Une rencontre nocturne avec Marcel Proust à l’automne de 1915 dans l’appartement de Paul Morand qui n’a que 26 ans.
Ce que je n’eus pas la hardiesse de lui dire, mais ce qui m’est resté comme le souvenir le plus vivace de cette soirée, c’est l’impression fortement éprouvée de la présence, dans cette chambre, du génie. Un classique, pour  moi, jusque-là, c’était un défunt illustre …par un miracle inouï, ce classique respirait, remuait, riait… Il venait à moi pour s’assurer, par-delà ses proches et presque à l’insu de ses anciens amis, de l’adhésion des générations qui le suivraient ; et déjà, il me parlait comme à la postérité…

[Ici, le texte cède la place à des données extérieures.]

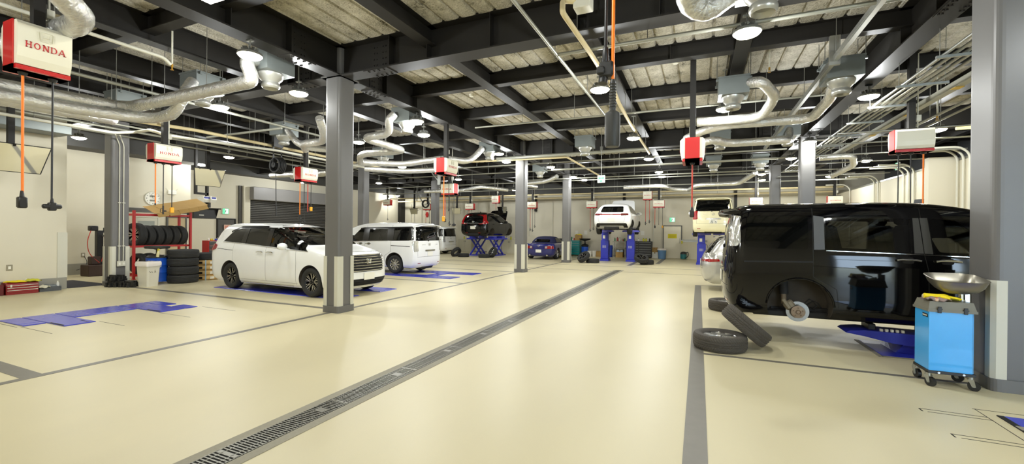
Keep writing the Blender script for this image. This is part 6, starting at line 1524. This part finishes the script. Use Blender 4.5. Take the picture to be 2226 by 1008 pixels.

Une rencontre avec Paul Claudel en 1916.
Claudel ? Un énorme enfant qui avait les continents pour jouets ! …J’aurais voulu lui crier mon admiration. Ses façons bourrues m’en empêchèrent. Ses mots secs, précis, maussades avaient l’air de claques.

Une amitié de toute une vie avec Giraudoux.
Giraudoux est un professeur qui n’a pas enseigné …mais à qui son génie a permis d’avoir pour public, non pas une classe, mais une génération, non pas la chaire du lycée de province auquel il était destiné, mais tous les esprits délicats de l’univers…Il n’a pas vu dans l’Université une prison mais une évasion. Il n’a pas demandé à l’Ecole Normale d’être un passe-partout mais une clé des champs.

L'auteur

Ecrivain, diplomate, académicien, Paul Morand (1888-1976) aura eu une vie à épisodes qui, en elle-même, tient du roman. Epoux de la princesse Soutzo, son antisémitisme et ses liens avec Vichy déchaîneront le mépris total du Général de Gaulle et ralentiront notablement sa carrière comme son entrée à l’Académie Française qui n’interviendra qu’en 1968. Voyageur infatigable, son esprit et son goût des voyages donneront à son écriture maintes occasions de donner le meilleur d’elle-même. 26 nouvelles, 11 romans, 21 essais et portraits d’écrivains et de personnages historiques, 32 récits de voyages et portraits de villes, 7 chroniques et 3 pièces de théâtre. L’homme pressé qu’il était n’a jamais perdu son temps et, chers lecteurs, vous devriez vous régaler.